Fahe Staff and Members Take on Performance Challenges to Advance Mission and Scale Impact

Leadership Development | January 30, 2026

At a moment when Appalachia faces both a deepening housing crisis and increasing pressure on nonprofit resources, Fahe is investing in something essential but often overlooked: how emerging leaders inside an organization learn, adapt, and act in the face of complexity.

A select group of Fahe staff and Fahe Members are currently engaged in a series of self-designed performance challenges—ambitious, real-world efforts they believe have the potential to be transformational. These challenges are not assignments handed down from leadership. They are problems staff and Members have stepped forward to own because they matter to Fahe’s long-term ability to deliver on mission, manage resources responsibly, and scale what works.

This approach reflects a core belief at Fahe: solving today’s housing challenges requires more than technical expertise or incremental improvement.

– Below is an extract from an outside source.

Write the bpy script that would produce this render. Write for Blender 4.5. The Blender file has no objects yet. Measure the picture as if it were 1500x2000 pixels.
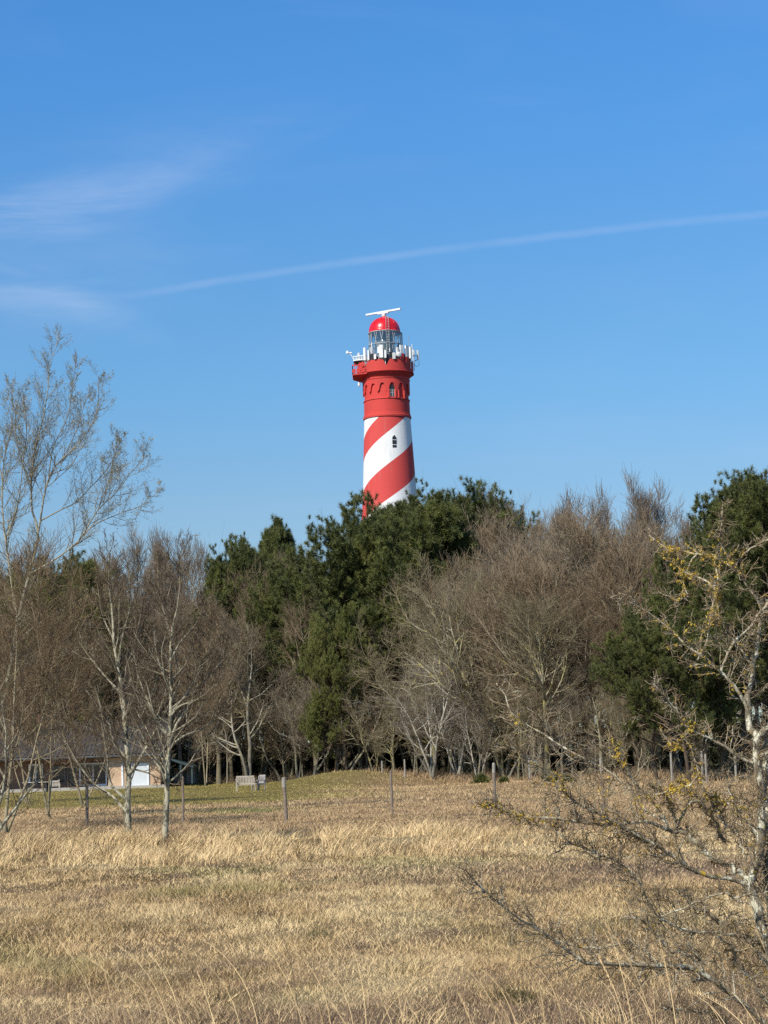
import bpy, math
import numpy as np
from mathutils import Matrix, Vector

# ------------------------------------------------------------------ camera, sky, sun, exposure
S = bpy.context.scene
COL = S.collection
F = 3900.0                                   # focal length in pixels of the 1500 x 2000 photograph
EYE = 2.1
PITCH, ROLL = math.atan(478 / F), math.radians(1.9)
cam_d = bpy.data.cameras.new('camera')
cam = bpy.data.objects.new('camera', cam_d)
COL.objects.link(cam)
cam_d.sensor_fit = 'VERTICAL'
cam_d.sensor_height = 36
cam_d.lens = 36 * F / 2000
cam_d.clip_start, cam_d.clip_end = 0.1, 20000
CM = Matrix.Rotation(math.pi / 2 + PITCH, 4, 'X') @ Matrix.Rotation(-ROLL, 4, 'Z')
cam.matrix_world = Matrix.Translation((0, 0, EYE)) @ CM
S.camera = cam
S.render.resolution_x, S.render.resolution_y = 768, 1024
S.view_settings.view_transform = 'Standard'
S.view_settings.look = 'None'
S.view_settings.gamma = 1
S.view_settings.exposure = 0.2
S.cycles.use_denoising = False
S.cycles.max_bounces = 5
S.cycles.diffuse_bounces = 2
S.cycles.transparent_max_bounces = 8

SUN_EL, SUN_AZ = math.radians(42), math.radians(180 + 39)
sun_d = bpy.data.lights.new('sun', 'SUN')
sun_d.energy, sun_d.angle, sun_d.color = 4.6, math.radians(0.53), (1.0, 0.935, 0.82)
sun = bpy.data.objects.new('sun', sun_d)
COL.objects.link(sun)
sdir = Vector((math.sin(SUN_AZ) * math.cos(SUN_EL), math.cos(SUN_AZ) * math.cos(SUN_EL), math.sin(SUN_EL)))
sun.rotation_euler = sdir.to_track_quat('Z', 'Y').to_euler()

CR = np.array(CM.to_3x3())


def at(px, py, Y):
    """world point at depth Y (metres north of the camera) behind a pixel of the photograph"""
    px, py, Y = np.broadcast_arrays(np.asarray(px, float), np.asarray(py, float), np.asarray(Y, float))
    d = np.stack([px - 750, 1000 - py, np.full(px.shape, -F)], -1) @ CR.T
    return d / d[..., 1:2] * Y[..., None] + np.array([0, 0, EYE])


# ------------------------------------------------------------------ node helpers
def srgb(*c):
    return tuple(((v / 255) / 12.92 if v / 255 <= 0.04045 else ((v / 255 + 0.055) / 1.055) ** 2.4) for v in c) + (1,)


class N:
    def __init__(s, nt):
        s.nt = nt

    def add(s, t, ins=None, **kw):
        n = s.nt.nodes.new(t)
        for k, v in kw.items():
            setattr(n, k, v)
        for k, v in (ins or {}).items():
            if isinstance(v, bpy.types.NodeSocket):
                s.nt.links.new(v, n.inputs[k])
            else:
                n.inputs[k].default_value = v
        return n

    def math(s, op, a, b=0.0, c=0.0):
        return s.add('ShaderNodeMath', {0: a, 1: b, 2: c}, operation=op).outputs[0]

    def mix(s, f, a, b, mode='MIX'):
        n = s.add('ShaderNodeMix', {0: f, 6: a, 7: b}, data_type='RGBA', blend_type=mode)
        return n.outputs[2]

    def noise(s, vec, scale, detail=3, rough=0.55, dist=0.0):
        return s.add('ShaderNodeTexNoise', {'Vector': vec, 'Scale': scale, 'Detail': detail, 'Roughness': rough, 'Distortion': dist}).outputs['Fac']

    def ramp(s, f, lo, hi):
        return s.add('ShaderNodeMapRange', {0: f, 1: lo, 2: hi, 3: 0.0, 4: 1.0}, interpolation_type='SMOOTHSTEP').outputs[0]

    def attr(s, name):
        return s.add('ShaderNodeAttribute', attribute_name=name)

    def coord(s, which='Object'):
        return s.add('ShaderNodeTexCoord').outputs[which]


def material(name, build, rough=0.8, spec=0.3, metal=0.0):
    m = bpy.data.materials.new(name)
    m.use_nodes = True
    nt = m.node_tree
    p = nt.nodes['Principled BSDF']
    p.inputs['Roughness'].default_value = rough
    p.inputs['Specular IOR Level'].default_value = spec
    p.inputs['Metallic'].default_value = metal
    n = N(nt)
    c = build(n, p)
    if c is not None:
        if isinstance(c, tuple):
            p.inputs['Base Color'].default_value = c
        else:
            nt.links.new(c, p.inputs['Base Color'])
    return m


def bump(n, p, h, strength, dist):
    b = n.add('ShaderNodeBump', {'Height': h, 'Strength': strength, 'Distance': dist})
    n.nt.links.new(b.outputs[0], p.inputs['Normal'])


def worn(name, col, dark, scale=3.0, rough=0.7, spec=0.3, amt=0.5, bumpd=0.0):
    def f(n, p):
        v = n.coord()
        a = n.ramp(n.noise(v, scale, 5, 0.6), 0.45, 0.7)
        if bumpd:
            bump(n, p, n.noise(v, scale * 6, 4), 0.5, bumpd)
        return n.mix(n.math('MULTIPLY', a, amt), col, dark)
    return material(name, f, rough, spec)


# ------------------------------------------------------------------ world: sky with thin cirrus and an old contrail
W = bpy.data.worlds.new('World')
S.world = W
W.use_nodes = True
wn = N(W.node_tree)
bg = W.node_tree.nodes['Background']
sky = wn.add('ShaderNodeTexSky', sky_type='NISHITA', sun_disc=False, sun_elevation=SUN_EL, sun_rotation=SUN_AZ,
             altitude=0, air_density=1.0, dust_density=0.35, ozone_density=6.0)
gen = wn.coord('Generated')
sep = wn.add('ShaderNodeSeparateXYZ', {0: gen})
X, Y, Z = sep.outputs
u = wn.math('DIVIDE', X, wn.math('MAXIMUM', Y, 0.05))      # tangent coordinates of the northern sky
v = wn.math('DIVIDE', Z, wn.math('MAXIMUM', Y, 0.05))


def sky_uv(px, py):
    q = at(px, py, 1.0) - np.array([0, 0, EYE])
    return q[0], q[2]


# contrail: v = a + b u + c u^2 through three of its points
pts = np.array([sky_uv(150, 594), sky_uv(860, 488), sky_uv(1500, 417)])
c2, c1, c0 = np.polyfit(pts[:, 0], pts[:, 1], 2)
line = wn.math('ADD', wn.math('MULTIPLY', wn.math('ADD', wn.math('MULTIPLY', u, float(c2)), float(c1)), u), float(c0))
cuv = wn.add('ShaderNodeCombineXYZ', {0: u, 1: v, 2: 0.0}).outputs[0]
jit = wn.math('MULTIPLY', wn.math('SUBTRACT', wn.noise(cuv, 60, 4), 0.5), 0.0022)
dd = wn.math('ABSOLUTE', wn.math('ADD', wn.math('SUBTRACT', v, line), jit))
trail = wn.math('SUBTRACT', 1.0, wn.ramp(dd, 0.0002, 0.0033))
fade = wn.ramp(u, -0.165, -0.08)
brk = wn.math('ADD', wn.math('MULTIPLY', wn.noise(cuv, 25, 4), 0.8), 0.05)
trail = wn.math('MULTIPLY', wn.math('MULTIPLY', trail, brk), wn.math('MULTIPLY', fade, 0.22))
# cirrus: stretched along a slant, strongest low in the west
mp = wn.add('ShaderNodeMapping', {'Vector': cuv, 'Rotation': (0, 0, math.radians(-14)), 'Scale': (5, 22, 1)})
ci = wn.ramp(wn.noise(mp.outputs[0], 1.0, 6, 0.55, 0.6), 0.48, 0.80)


def blob(px, py, su, sv, slope=0.0):
    cu, cv = sky_uv(px, py)
    du = wn.math('SUBTRACT', u, float(cu))
    a = wn.math('DIVIDE', du, su)
    b = wn.math('DIVIDE', wn.math('SUBTRACT', wn.math('SUBTRACT', v, float(cv)), wn.math('MULTIPLY', du, slope)), sv)
    return wn.math('SUBTRACT', 1.0, wn.ramp(wn.math('SQRT', wn.math('ADD', wn.math('MULTIPLY', a, a), wn.math('MULTIPLY', b, b))), 0.0, 1.0))


soft = wn.math('ADD', wn.math('MULTIPLY', wn.ramp(wn.noise(mp.outputs[0], 2.2, 7, 0.65, 0.5), 0.25, 0.75), 0.85), 0.1)
west = 0.0
for bl, amt in (((60, 410, 0.090, 0.024, 0.16), 0.25), ((330, 340, 0.10, 0.018, 0.42), 0.10), ((560, 290, 0.06, 0.010, 0.5), 0.05), ((20, 560, 0.06, 0.028, -0.2), 0.15), ((190, 610, 0.05, 0.014, -0.42), 0.13), ((700, 330, 0.07, 0.008, 0.05), 0.05), ((200, 360, 0.15, 0.045, 0.30), 0.09), ((100, 560, 0.12, 0.05, 0.1), 0.09)):
    west = wn.math('ADD', west, wn.math('MULTIPLY', blob(*bl), amt))
cloud = wn.math('ADD', wn.math('MULTIPLY', west, soft), wn.math('MULTIPLY', ci, 0.05))
cloud = wn.math('MINIMUM', wn.math('ADD', cloud, trail), 0.8)
low = wn.mix(wn.ramp(Z, 0.10, 0.20), (0.72, 0.755, 0.755, 1), (0.63, 0.87, 0.92, 1))      # the clear dry air of the day, bluer than the model
airtint = wn.mix(wn.ramp(Z, 0.17, 0.38), low, (0.53, 1.01, 1.26, 1))
airtint = wn.mix(wn.ramp(Z, 0.40, 0.80), airtint, (0.72, 0.90, 0.92, 1))
tint = wn.mix(1.0, sky.outputs[0], airtint, 'MULTIPLY')
skyc = wn.mix(cloud, tint, (5.0, 5.6, 7.0, 1))
W.node_tree.links.new(skyc, bg.inputs[0])
bg.inputs[1].default_value = 0.122


# ------------------------------------------------------------------ object helpers
def tag(o, label=None, cat=None, group=None, kind=None):
    for k, val in (('label', label), ('category', cat), ('group', group), ('kind', kind)):
        if val:
            o[k] = val
    return o


def empty(name, loc, rz=0.0, scale=None):
    o = bpy.data.objects.new(name, None)
    COL.objects.link(o)
    o.location = loc
    o.rotation_euler = (0, 0, rz)
    if scale is not None:
        o.scale = scale
    o.empty_display_size = 0.3
    return o


def link_mesh(name, me, mat, parent=None):
    if mat is not None and len(me.materials) == 0:
        me.materials.append(mat)
    o = bpy.data.objects.new(name, me)
    COL.objects.link(o)
    if parent is not None:
        o.parent = parent
    return o


def np_mesh(name, verts, faces, smooth=False, attrs=None, col=None):
    """faces: [m,k] array of one polygon size"""
    me = bpy.data.meshes.new(name)
    verts = np.ascontiguousarray(verts.reshape(-1, 3), dtype=np.float32)
    m, k = faces.shape
    me.vertices.add(len(verts))
    me.vertices.foreach_set('co', verts.ravel())
    me.loops.add(m * k)
    me.loops.foreach_set('vertex_index', np.ascontiguousarray(faces, dtype=np.int32).ravel())
    me.polygons.add(m)
    me.polygons.foreach_set('loop_start', np.arange(0, m * k, k, dtype=np.int32))
    if smooth:
        me.polygons.foreach_set('use_smooth', np.ones(m, dtype=bool))
    for an, av in (attrs or {}).items():
        a = me.attributes.new(an, 'FLOAT', 'POINT')
        a.data.foreach_set('value', np.ascontiguousarray(av, dtype=np.float32).ravel())
    if col is not None:
        a = me.attributes.new('col', 'FLOAT_COLOR', 'POINT')
        c4 = np.ones((len(verts), 4), np.float32)
        c4[:, :3] = col.reshape(-1, 3)
        a.data.foreach_set('color', c4.ravel())
    me.update()
    return me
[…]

It requires leaders who can step back, ask better questions, and mobilize others around solutions that cut across silos and traditional ways of working.

Fahe CEO Jim King has endorsed the effort as a critical investment in the organization’s future—one that supports stronger execution today while preparing Fahe to grow. That readiness is essential as Fahe and its network pursue an ambitious regional housing challenge: doubling productivity to build or rehabilitate 60,000 homes and improve the lives of one million people by 2030. Achieving this challenge will significantly advance Fahe’s mission to build thriving Appalachian communities.

The performance challenges span a wide range of functional areas—from talent and organizational capacity to membership, lending, partnerships, and decision-making frameworks. What unites them is not the topic, but the discipline behind the work: defining the real problem, understanding historical context, testing assumptions, and building shared rationale for change.

This leadership development work is being facilitated by Santiago Bunce of Viabosque, who is guiding Fahe staff and Members as well as five lead coaches through a structured strategic leadership capacity building process. Participants are encouraged to identify challenges that have true organizational growth potential—efforts that cannot succeed without collaboration, alignment, and collective ownership.

The experience is intentionally reflective as well as practical. As Bunce describes it, participants are learning to move from “the dance floor,” where day-to-day work happens, to “the balcony,” where leaders can observe patterns, surface tensions, and make more intentional choices about how change occurs.

Santiago Bunce of Viabosque

What is emerging is a culture shift as much as a set of projects. Staff are strengthening their ability to bring forward ideas, engage colleagues, and lead through influence rather than authority alone. They are learning how to honor what has worked in the past while recognizing that this moment may demand new approaches.

In a sector where urgency often crowds out reflection, Fahe’s performance challenges represent a deliberate commitment to learning while doing. They are a reminder that lasting impact is built not only through capital and construction, but through leadership that is willing to pause, adapt, and step forward together.